I wanted to know how others would engage with this concept, so facilitating a workshop with a cohort of Livable Futures graduate students, I offered an icebreaker: Locate yourself in diaspora (loosely defined), what grounds you at home, what ties you to those who are distant in time and space? The group, mostly MFA students, returned various thoughts, but a consistent theme emerged: plants. A plant is a common housewarming gift. It helps us establish roots here, while constantly reminding of the giver, the friend or loved one who might be far away. Foraging, gardening, and participating in local agriculture were also offered as ways that plants have helped members of our group cultivate a sense of home during graduate school, a period of life when it is common to feel isolated and rootless. Taken alongside my ancestors’ mythologized arrival in the forests of Europe, these reflections attest to the latent diasporism of our plant “companion species”. Plants are rooted, of course, but also entwined in vast and complex ecosystems. While teaching us to make a home here, many plants simultaneously and continuously reference a distant there.

The more I research pawpaw, the more I appreciate its fulfillment of this role. Though in many ways a taxonomic guest here in Ohio, pawpaw is bound up with the Indigenous ways of life that characterize this part of the world and has carved out reciprocal relationships with the human, animal, insect, and plant communities that define this land. In place of the homogenizing, terraforming, and possessive relations to land and its inhabitants that seem to dominate American and Israeli cultures and help define them as settler colonial societies, pawpaw—by exemplifying doikayt—offers solidarity and kinship as an alternative strategy for cultivating refuge. I see in pawpaw that it is possible to be a good neighbor, to engage in ways that enrich and deepen complex and varied relations, a process that Krawek calls “becoming kin” and that is guided by what Martiniquan poet Aimé Césaire described as a universalism “rich with all that is particular.”7 I hear Césaire’s words echoing in Haraway’s refugia, places of “reworlding in rich diversity.” No matter where we find ourselves, pawpaw reminds that we are always one of many guests, offering a humbler conception of home as refuge, made richer as it grows in its messiness.

But my goal is not to distract. While I write, bombs continue to fall over Gaza and the remaining glaciers retreat to ever more remote slopes.

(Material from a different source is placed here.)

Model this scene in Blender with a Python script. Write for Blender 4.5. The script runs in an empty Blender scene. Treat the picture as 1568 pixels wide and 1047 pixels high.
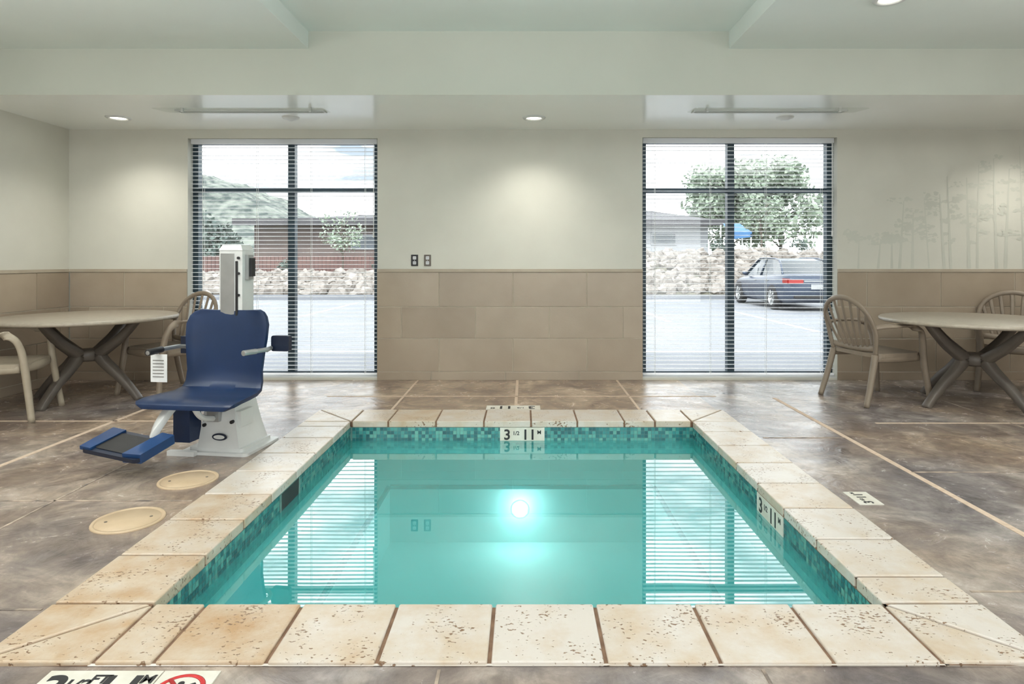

As Walter Benjamin famously described, history moves onward, hurling a pile of debris at our feet,8 and in the wreckage, we witness a proliferation of refugees—political and ecological, human and otherwise—but too few prospects for refuge.9 Amidst such devastation, as we take to the streets demanding justice and as we work to build the institutions and communities we know are necessary, we can try to learn from plants , from pawpaw, and from our wandering ancestors about nurturing doikayt—collective refuge wherever we find ourselves.

1 Bennett, K. D., and J. Provan. 2008. What do we mean by ‘refugia’? Quaternary Science Reviews 27 (27).

2 Haraway, Donna J. 2016. Staying with the Trouble: Making Kin in the Chthulucene.

3 Krawek, Patty. 2022. Becoming Kin: An Indigenous Call to Unforgetting the Past and Reimagining Our Future.

4 Koscho, Brian. 2022. Searching for the Pawpaw’s Indigenous Roots. West Virginia Public Broadcasting.

5 Boyarin, Daniel. 2023. The No State Solution: A Jewish Manifesto.

6 Shlaim, Avi. 2023. Three Worlds: Memoirs of an Arab-Jew.

7Wadlow, Rene. 2016. Remembering Aimé Césaire: A Black Orpheus. Toward Freedom.

8Benjamin, Walter. 2019. Theses on the Philosophy of History. In Illuminations: Essays and Reflections, ed. H. Arendt, 196–209.